Sunday, March 21, 2010

Aurora Harris: March 21, 2010- Passing Thoughts

March 21, 2010 10:20 am EST

I have been awake since 8:00 a.m. This morning I added more links to the blog: Lucille Clifton, June Jordan, and the Kundiman Asian American Poetry site. I went outside for a few minutes and found that it is very cold outside. I saw one, bright red cardinal sitting amidst the bare branches of a tree...a sign that spring is coming.

On Friday, I was able to find a contact phone number of friends of mine that I haven't seen since 2005. It was nice to hear that they have continued working on their art. The husband, who is an M.D. and poet, has gone into abstract painting. The wife, who is an educator and poet, is coming out with a new book of poetry and a poetry cd. In hindsight, it was good to talk about what has taken place in our lives in the past five years. As poets and artists, we have managed to still create despite our busy schedules.

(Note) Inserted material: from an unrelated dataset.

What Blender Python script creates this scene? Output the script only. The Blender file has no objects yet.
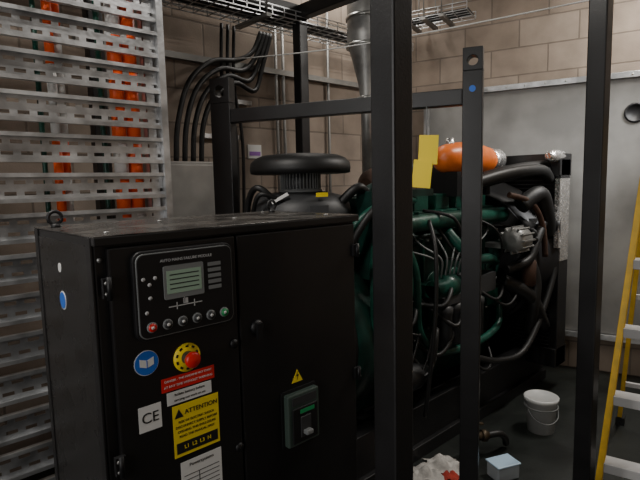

On Thursday, March 18th, I visited with my mother, who has managed to stay alive through a series of illnesses, despite the death sentence given by doctors last month. After visiting with Mom, I went to U of M-Dearborn to sit on the "Inspiring Hope, Inspiring Change" panel that included Gerry Barrons of the Veteran Feminists of America; Minsu Longiaru, a lawyer and community organizer for Restaurant Opportunities Center; and Marion Kramer of the National Welfare Rights Union. Lolita Hernandez, Labor activist and author was the Moderator. Marion is also on the US Social Forum Coordinating Committee. It was so inspiring to hear the histories of what inspired us to be actvists. The event was a success! We had a chance to tell the audience about our lives, the work we have done from past to present, and had a Q & A session with the audience. I felt uplifted and inspired by listening to each speaker. By being included on an intergenerational panel, I was able to draw strength from women that represented past, current and future dedication to social activism. The audience of students and folks from the community were able to share their views and expressed wanting to get involved in community work. I shared the poem that I wrote for last Sunday's US Social Forum event at Central United Methodist Church, titled "Perhaps". The poem is more of a prose poem that illustrates the conditions that citizens of Detroit are facing, some of the generational history of activism that has taken place by those involved in community work, and the fact that we still have HOPE in Detroit, which is in opposition to what Minsu was told by others before she came here as an organizer. During Minsu's presentation, she pointed out that people questioned why she would even come to Detroit to organize...basically, the picture that was drawn for her was one of hopelessness, which of course is not true. The City Of Detroit is full of hope. The fact that Detroit has a history of activism is one of the reasons why the US Social Forum is coming in June...folks are hopeful that another world is possible!

I imagine that when anything good and positive that goes on in Detroit by it's citizens and community workers are put on the backseat or is subjugated by most sources of local and national media, and those who profit monetarily or by recognition by exploiting the condition of the city and its citizens, one would have a hopeless picture. In the late 1990's, after "graduating" as a  Cultural Ambassador from New Detroit's first Multicultural Immersion classes, I made a commitment to talk about the good things that happen in Detroit. As a poet-educator, even though many of my poems address harsh realities from a broad perspective of African American and Filipino life, by writing the poems I hoped and still hope that they will inspire readers and listeners to become active in changing or transforming their own lives as well as the lives of others. I (re)member now, as I write, that when I was a Sociology student at Wayne State University, one of my professors encouraged the class to be agents of Social change. Years later, when I was a corporate worker and was injured by my job, and decided to work as a full time poet, I decided that much of my poetry would be written so that people would have to at least consider the socio-political-global power and the effects of institutions, systems, individuals and groups that render children and adults homeless, hungry, battered, illiterate, murdered, raped, tortured, exploited as workers, suffering or dying from utility shut off...why women are still fighting to be heard, recognized and receive equal wages...As I write, I (re)member being on a local cable network's poetry show in the 1990's and the host, after hearing my poems stated: Well, you certainly don't write happy poems! I wish I could find the video tape of that session. I (re)member saying that I write about life and what I have witnessed around me. I even wrote a poem that is a parody of that session that included her statement, with repeating lines about not writing "nice" or "happy" poems. With all of this stated, I'd like to say that I have written a few "nice" poems about love, nature, food, family members,travelling, and other subjects.

It is now 11:45 a.m. and in 3 hours, I will be hosting The Broadside Press Poets Theater at U of D-Mercy.